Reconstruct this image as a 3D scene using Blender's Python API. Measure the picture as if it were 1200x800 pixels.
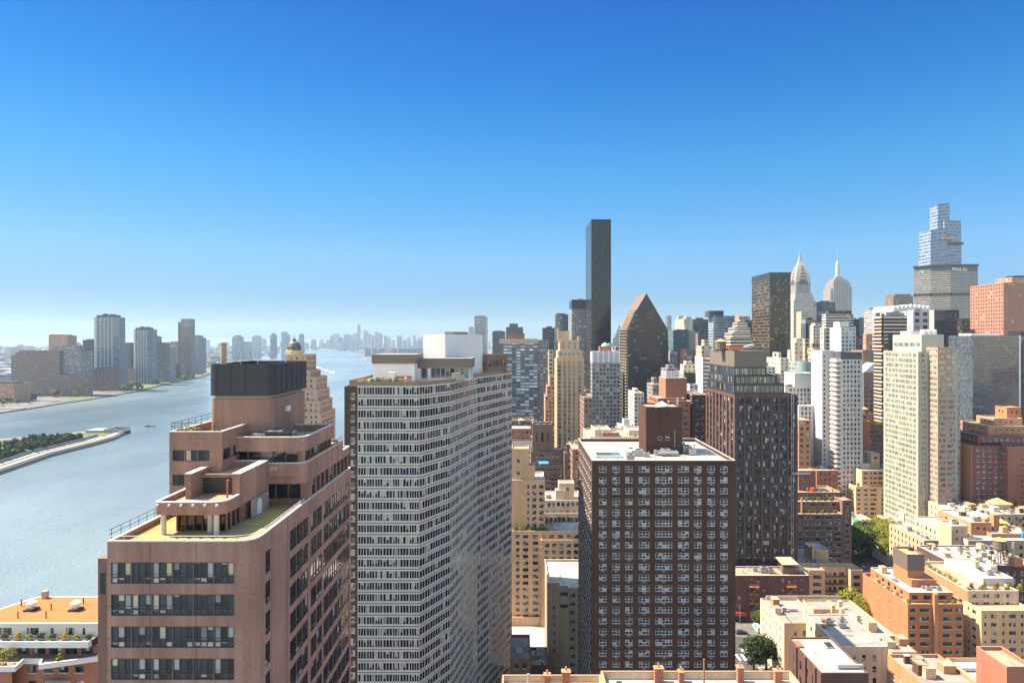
import bpy, math, random
from math import radians as R, sin, cos, pi, atan2, hypot, floor
from mathutils import Vector, Matrix
random.seed(7)
SC = bpy.context.scene
for o in list(bpy.data.objects): bpy.data.objects.remove(o)
# ---------------------------------------------------------------- camera, sky, sun, exposure
CAMH, F, U0, V0 = 115.0, 760.0, 605.0, 398.0
cd = bpy.data.cameras.new('camera'); cam = bpy.data.objects.new('camera', cd); SC.collection.objects.link(cam)
cam.location = (0, 0, CAMH); cam.rotation_euler = (pi/2, 0, 0)
cd.sensor_fit = 'HORIZONTAL'; cd.sensor_width = 36; cd.lens = F/1200*36
cd.shift_x = -5/1200; cd.shift_y = -2/1200; cd.clip_start = 0.5; cd.clip_end = 60000
SC.camera = cam
SUN_EL, SUN_AZ = R(54), atan2(-0.975, 0.2)       # azimuth measured from +Y (down the avenues) towards +X
sdir = Vector((sin(SUN_AZ)*cos(SUN_EL), cos(SUN_AZ)*cos(SUN_EL), sin(SUN_EL)))
W = bpy.data.worlds.new('World'); SC.world = W; W.use_nodes = True
nt = W.node_tree; nt.nodes.clear()
sky = nt.nodes.new('ShaderNodeTexSky'); sky.sky_type = 'NISHITA'; sky.sun_disc = False
sky.sun_elevation = SUN_EL; sky.sun_rotation = SUN_AZ; sky.altitude = 100
sky.air_density = 1.0; sky.dust_density = 0.3; sky.ozone_density = 1.5
hs = nt.nodes.new('ShaderNodeHueSaturation'); hs.inputs['Saturation'].default_value = 1.1
bg = nt.nodes.new('ShaderNodeBackground'); bg.inputs[1].default_value = 0.15
wo = nt.nodes.new('ShaderNodeOutputWorld')
nt.links.new(sky.outputs[0], hs.inputs['Color']); tc = nt.nodes.new('ShaderNodeTexCoord'); sx_ = nt.nodes.new('ShaderNodeSeparateXYZ'); nt.links.new(tc.outputs['Generated'], sx_.inputs[0])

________

*WHAT IS EXPECTED*:
Leave the images out, please, and restate each line word for word.

*EXPECTED ANSWER*:
Reconstruct this image as a 3D scene using Blender's Python API. Measure the picture as if it were 1200x800 pixels.
import bpy, math, random
from math import radians as R, sin, cos, pi, atan2, hypot, floor
from mathutils import Vector, Matrix
random.seed(7)
SC = bpy.context.scene
for o in list(bpy.data.objects): bpy.data.objects.remove(o)
# ---------------------------------------------------------------- camera, sky, sun, exposure
CAMH, F, U0, V0 = 115.0, 760.0, 605.0, 398.0
cd = bpy.data.cameras.new('camera'); cam = bpy.data.objects.new('camera', cd); SC.collection.objects.link(cam)
cam.location = (0, 0, CAMH); cam.rotation_euler = (pi/2, 0, 0)
cd.sensor_fit = 'HORIZONTAL'; cd.sensor_width = 36; cd.lens = F/1200*36
cd.shift_x = -5/1200; cd.shift_y = -2/1200; cd.clip_start = 0.5; cd.clip_end = 60000
SC.camera = cam
SUN_EL, SUN_AZ = R(54), atan2(-0.975, 0.2)       # azimuth measured from +Y (down the avenues) towards +X
sdir = Vector((sin(SUN_AZ)*cos(SUN_EL), cos(SUN_AZ)*cos(SUN_EL), sin(SUN_EL)))
W = bpy.data.worlds.new('World'); SC.world = W; W.use_nodes = True
nt = W.node_tree; nt.nodes.clear()
sky = nt.nodes.new('ShaderNodeTexSky'); sky.sky_type = 'NISHITA'; sky.sun_disc = False
sky.sun_elevation = SUN_EL; sky.sun_rotation = SUN_AZ; sky.altitude = 100
sky.air_density = 1.0; sky.dust_density = 0.3; sky.ozone_density = 1.5
hs = nt.nodes.new('ShaderNodeHueSaturation'); hs.inputs['Saturation'].default_value = 1.1
bg = nt.nodes.new('ShaderNodeBackground'); bg.inputs[1].default_value = 0.15
wo = nt.nodes.new('ShaderNodeOutputWorld')
nt.links.new(sky.outputs[0], hs.inputs['Color']); tc = nt.nodes.new('ShaderNodeTexCoord'); sx_ = nt.nodes.new('ShaderNodeSeparateXYZ'); nt.links.new(tc.outputs['Generated'], sx_.inputs[0])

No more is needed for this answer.